Southwest Kansas farmers placed about 633,000 acres of irrigated corn in 2013.  They can’t grow corn without irrigation, or it wouldn’t be the kind of irrigation production that farmers and communities are used to using says Bill Golden, an assistant professor of economics at Kansas State University.

Josh Roe is an economist with the Kansas Department of Agriculture.  He says the value irrigated corn produced in southwest Kansas alone was $582.77 million in 2013.  However, the total economic income generated by that corn was $842 million.

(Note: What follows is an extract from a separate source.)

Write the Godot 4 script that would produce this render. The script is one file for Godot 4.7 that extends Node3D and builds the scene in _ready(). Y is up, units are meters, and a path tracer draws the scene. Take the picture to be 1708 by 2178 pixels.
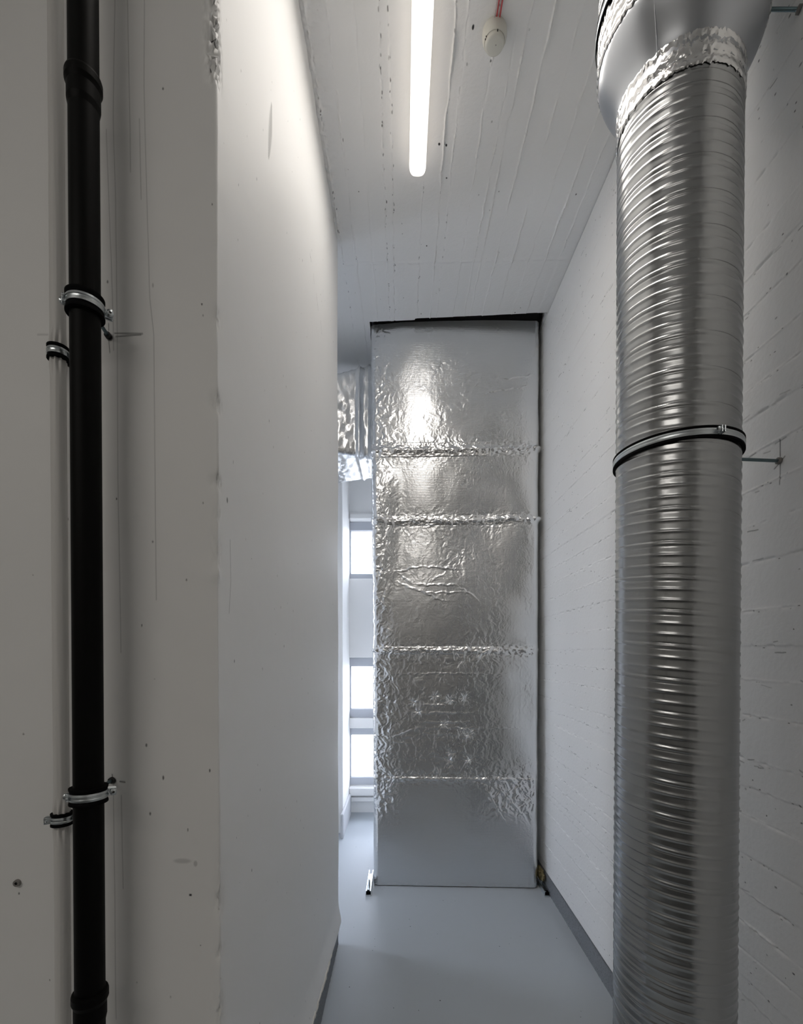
extends Node3D
# A narrow plant corridor: x to the right, y up, the corridor runs towards -z. "d" below is the distance from the camera along the corridor (z = -d).

const EYE := 1.6
const HC := 3.82            # ceiling height

var M := {}
var numbers := {}
var rng := RandomNumberGenerator.new()


func _ready() -> void:
	rng.seed = 7
	# ---------------------------------------------------------------- camera, sky, lamp light, exposure
	var cam := Camera3D.new()
	cam.name = "camera"
	cam.projection = Camera3D.PROJECTION_FRUSTUM
	cam.keep_aspect = Camera3D.KEEP_HEIGHT
	cam.near = 0.05
	cam.far = 60.0
	cam.size = 2178.0 / 1000.0 * 0.05
	cam.frustum_offset = Vector2(-0.0010, 0.3116) * 0.05
	cam.position = Vector3(0, EYE, 0)
	cam.rotation_degrees = Vector3(-0.61, 0, 0)
	cam.current = true
	add_child(cam)

	var sky_mat := ProceduralSkyMaterial.new()
	sky_mat.sky_top_color = Color(0.89, 0.925, 1.0)
	sky_mat.sky_horizon_color = Color(0.945, 0.965, 1.0)
	sky_mat.ground_horizon_color = Color(0.94, 0.96, 1.0)
	sky_mat.ground_bottom_color = Color(0.66, 0.68, 0.72)
	var sky := Sky.new()
	sky.sky_material = sky_mat
	var env := Environment.new()
	env.background_mode = Environment.BG_SKY
	env.sky = sky
	env.background_energy_multiplier = 10.5
	env.tonemap_mode = Environment.TONE_MAPPER_LINEAR
	env.tonemap_exposure = 1.07
	env.sdfgi_enabled = true
	env.ssao_enabled = true
	env.ssil_enabled = true
	var we := WorldEnvironment.new()
	we.name = "environment"
	we.environment = env
	add_child(we)

	materials()
	setting()
	window_wall()
	foil_duct()
	round_duct()
	pipes()
	lamp("slim linear ceiling lamp with glowing white diffuser, above the corridor", pt(0.0695, HC, 1.39), 1.5, 0.0, 0.84)
	lamp("long linear ceiling lamp outside the view, facing the black drain pipe", pt(-2.0, HC, -1.9), 2.4, 90.0, 2.7)
	detector()
	small_things()


# ==================================================================== helpers
func nz(s: int, freq: float, oct := 1, ridged := false) -> FastNoiseLite:
	var n := FastNoiseLite.new()
	n.seed = s
	n.frequency = freq
	n.noise_type = FastNoiseLite.TYPE_SIMPLEX_SMOOTH
	n.fractal_type = FastNoiseLite.FRACTAL_NONE if oct == 1 else (FastNoiseLite.FRACTAL_RIDGED if ridged else FastNoiseLite.FRACTAL_FBM)
	n.fractal_octaves = oct
	return n


func numbered(called: String) -> String:
	var n: int = numbers.get(called, 0)
	numbers[called] = n + 1
	return called if n == 0 else "%s_%03d" % [called, n]


func tag(o: Node, label: String, category: String, group := "") -> Node:
	o.set_meta("label", label)
	o.set_meta("category", category)
	if group != "":
		o.set_meta("group", group)
	return o


func thing(called: String, label: String, category: String, at := Vector3.ZERO, group := "") -> Node3D:
	var o := Node3D.new()
	o.name = numbered(called)
	o.position = at
	add_child(o)
	tag(o, label, category, group)
	return o


func obj(called: String, mesh: Mesh, mat: Material, parent: Node = null) -> MeshInstance3D:
	var o := MeshInstance3D.new()
	o.mesh = mesh
	o.material_override = mat
	o.cast_shadow = GeometryInstance3D.SHADOW_CASTING_SETTING_ON
	if parent == null or parent == self:
		o.name = numbered(called)
		add_child(o)
	else:
		o.name = called
		parent.add_child(o, true)
	return o


func struct(called: String, label: String, mesh: Mesh, mat: Material) -> MeshInstance3D:
	var o := obj(called, mesh, mat)
	o.set_meta("kind", "structure")
	o.set_meta("label", label)
	o.set_meta("category", called.split("_")[0])
	return o


func pt(x: float, y: float, d: float) -> Vector3:
	return Vector3(x, y, -d)


# a grid of points as one surface with smooth normals; i runs along nx, j along ny
func sheet(am: ArrayMesh, pos: PackedVector3Array, nx: int, ny: int, uv: PackedVector2Array, uv2: PackedVector2Array, flip := false, skip := PackedByteArray(), wrap := false) -> void:
	var nor := PackedVector3Array()
	nor.resize(nx * ny)
	var sg := -1.0 if flip else 1.0
	for j in ny:
		var j0 := maxi(j - 1, 0) * nx
		var j1 := mini(j + 1, ny - 1) * nx
		for i in nx:
			var i0 := i - 1
			var i1 := i + 1
			if wrap:
				if i0 < 0: i0 = nx - 2
				if i1 > nx - 1: i1 = 1
			else:
				if i0 < 0: i0 = 0
				if i1 > nx - 1: i1 = nx - 1
			var a := pos[j * nx + i1] - pos[j * nx + i0]
			var b := pos[j1 + i] - pos[j0 + i]
			nor[j * nx + i] = a.cross(b).normalized() * sg
	var idx := PackedInt32Array()
	idx.resize((nx - 1) * (ny - 1) * 6)
	var k := 0
	var has_skip := skip.size() > 0
	for j in ny - 1:
		for i in nx - 1:
			if has_skip and skip[j * nx + i]:
				continue
			var a := j * nx + i
			var b := a + 1
			var c := a + nx + 1
			var d := a + nx
			if flip:
				idx[k] = a; idx[k + 1] = b; idx[k + 2] = c
				idx[k + 3] = a; idx[k + 4] = c; idx[k + 5] = d
			else:
				idx[k] = a; idx[k + 1] = c; idx[k + 2] = b
				idx[k + 3] = a; idx[k + 4] = d; idx[k + 5] = c
			k += 6
	idx.resize(k)
	var arr := []
	arr.resize(Mesh.ARRAY_MAX)
	arr[Mesh.ARRAY_VERTEX] = pos
	arr[Mesh.ARRAY_NORMAL] = nor
	if uv.size():
		arr[Mesh.ARRAY_TEX_UV] = uv
	if uv2.size():
		arr[Mesh.ARRAY_TEX_UV2] = uv2
	arr[Mesh.ARRAY_INDEX] = idx
	am.add_surface_from_arrays(Mesh.PRIMITIVE_TRIANGLES, arr)


func tri(st: SurfaceTool, a: Vector3, b: Vector3, c: Vector3, out: Vector3) -> void:
	var pts := [a, b, c] if (b - a).cross(c - a).dot(out) < 0.0 else [a, c, b]
	for p in pts:
		st.set_uv(Vector2(p.x + p.z, p.y))
		st.set_uv2(Vector2(0.001, 0.001))
		st.add_vertex(p)


func quad(st: SurfaceTool, a: Vector3, b: Vector3, c: Vector3, d: Vector3, out: Vector3) -> void:
	tri(st, a, b, c, out)
	tri(st, a, c, d, out)


func flat() -> SurfaceTool:
	var st := SurfaceTool.new()
	st.begin(Mesh.PRIMITIVE_TRIANGLES)
	st.set_smooth_group(-1)
	return st


# a box between two corners with chamfered edges
func box(st: SurfaceTool, lo: Vector3, hi: Vector3, bev := 0.0, xf := Transform3D()) -> void:
	var a := Vector3(minf(lo.x, hi.x), minf(lo.y, hi.y), minf(lo.z, hi.z))
	var b := Vector3(maxf(lo.x, hi.x), maxf(lo.y, hi.y), maxf(lo.z, hi.z))
	var c := (a + b) * 0.5
	var h := (b - a) * 0.5
	var P := func(s: Vector3, ax: int) -> Vector3:
		var v := Vector3.ZERO
		for k in 3:
			v[k] = s[k] * (h[k] - (0.0 if k == ax else bev))
		return xf * (c + v)
	var B := xf.basis
	for ax in 3:
		var u := (ax + 1) % 3
		var w := (ax + 2) % 3
		for sg in [-1.0, 1.0]:
			var n := Vector3.ZERO
			n[ax] = sg
			var q := []
			for m in [[-1.0, -1.0], [1.0, -1.0], [1.0, 1.0], [-1.0, 1.0]]:
				var s := Vector3.ZERO
				s[ax] = sg; s[u] = m[0]; s[w] = m[1]
				q.append(P.call(s, ax))
			quad(st, q[0], q[1], q[2], q[3], B * n)
			if bev > 0.0:
				for s2 in [-1.0, 1.0]:
					var e0 := Vector3.ZERO
					e0[ax] = sg; e0[u] = s2; e0[w] = -1.0
					var e1 := e0
					e1[w] = 1.0
					var nn := Vector3.ZERO
					nn[ax] = sg; nn[u] = s2
					quad(st, P.call(e0, ax), P.call(e1, ax), P.call(e1, u), P.call(e0, u), B * nn)
	if bev > 0.0:
		for x in [-1.0, 1.0]:
			for y in [-1.0, 1.0]:
				for z in [-1.0, 1.0]:
					var s := Vector3(x, y, z)
					tri(st, P.call(s, 0), P.call(s, 1), P.call(s, 2), B * s)


func done(st: SurfaceTool) -> ArrayMesh:
	st.generate_normals()
	return st.commit()


func box_mesh(lo: Vector3, hi: Vector3, bev := 0.0) -> ArrayMesh:
	var st := flat()
	box(st, lo, hi, bev)
	return done(st)


# a surface of revolution round the y axis at the origin; profile of Vector2(radius, y) listed downwards gives outward normals
func lathe(profile: Array, seg := 48, wob: FastNoiseLite = null, amp := 0.0) -> ArrayMesh:
	var n := profile.size()
	var pos := PackedVector3Array()
	var uv := PackedVector2Array()
	for p in profile:
		for i in seg + 1:
			var a := TAU * i / seg
			var r: float = p.x
			if wob:
				r += wob.get_noise_3d(cos(a) * p.x, p.y, sin(a) * p.x) * amp
			pos.append(Vector3(r * cos(a), p.y, r * sin(a)))
			uv.append(Vector2(a * 0.15, p.y))
	var am := ArrayMesh.new()
	sheet(am, pos, seg + 1, n, uv, PackedVector2Array(), false, PackedByteArray(), true)
	return am


# profile with creases kept: every point doubled with a small offset
func hard(profile: Array) -> Array:
	var out := []
	for k in profile.size():
		var p: Vector2 = profile[k]
		if k > 0:
			out.append(p + (profile[k - 1] - p).normalized() * 0.0002)
		out.append(p)
		if k < profile.size() - 1:
			out.append(p + (profile[k + 1] - p).normalized() * 0.0002)
	return out


func tube(pts: Array, r: float, seg := 10) -> ArrayMesh:
	var pos := PackedVector3Array()
	var n := pts.size()
	var up := Vector3(0.31, 0.77, 0.55)
	for k in n + 2:
		var q := clampi(k - 1, 0, n - 1)
		var t: Vector3 = (pts[mini(q + 1, n - 1)] - pts[maxi(q - 1, 0)]).normalized()
		var x := t.cross(up).normalized()
		var y := t.cross(x)
		var rr := 0.0001 if k == 0 or k == n + 1 else r
		for i in seg + 1:
			var a := TAU * i / seg
			pos.append(pts[q] + (x * cos(a) + y * sin(a)) * rr)
	var am := ArrayMesh.new()
	sheet(am, pos, seg + 1, n + 2, PackedVector2Array(), PackedVector2Array(), true, PackedByteArray(), true)
	return am


# ==================================================================== materials
func mat(called: String, col: Color, rough: float, metal := 0.0) -> StandardMaterial3D:
	var m := StandardMaterial3D.new()
	m.resource_name = called
	m.albedo_color = col.linear_to_srgb()
	m.roughness = rough
	m.metallic = metal
	M[called] = m
	return m


func noise_tex(s: int, freq: float, oct: int, size := 512) -> NoiseTexture2D:
	var t := NoiseTexture2D.new()
	t.width = size
	t.height = size
	t.seamless = true
	t.noise = nz(s, freq, oct)
	return t


func relief(m: StandardMaterial3D, t: Texture2D, cm: float, scale: float) -> void:
	m.heightmap_enabled = true
	m.heightmap_texture = t
	m.heightmap_scale = cm
	m.uv1_scale = Vector3(scale, scale, scale)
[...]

If those acres were producing dryland corn, which averages 24 bushels an acre compare to irrigated’s 200, the economic impact would be significant.  The risk with dryland is greater.  In the midst of a multi-year drought dryland acres have nearly been wiped out without the safety net of irrigation.

Golden says if nothing changes, the loss of irrigation means diminished income, fewer businesses, a decline in land values, and, in the end, fewer people.  He also says the crisis is entirely man-made.

Neal Gillespie is the Stevens County Economic Development Director.  He says he fears the county seat of 4,000 people, which has been growing, would see declines without the irrigation backbone. 

Stevens County has a dairy, a milk processing plan.  Abengoa plans to being operating a corn and cellulosic-based ethanol plant later this year, and because of irrigation, 65 percent of all beef is produced within a 150-miles radius.

Mark Rude is the executive director of Groundwater Management District No. 3 in southwest Kansas.  He says the answer is not shutting off every center pivot.

“The biggest challenge is that it is a hard decision to cut off your arm,” Rude says. “If you are going to cut for the purposes to make things sustainable, you might feel good about accomplishing that, but to the farms, the fields and communities of the area, they aren’t going to see it that way.”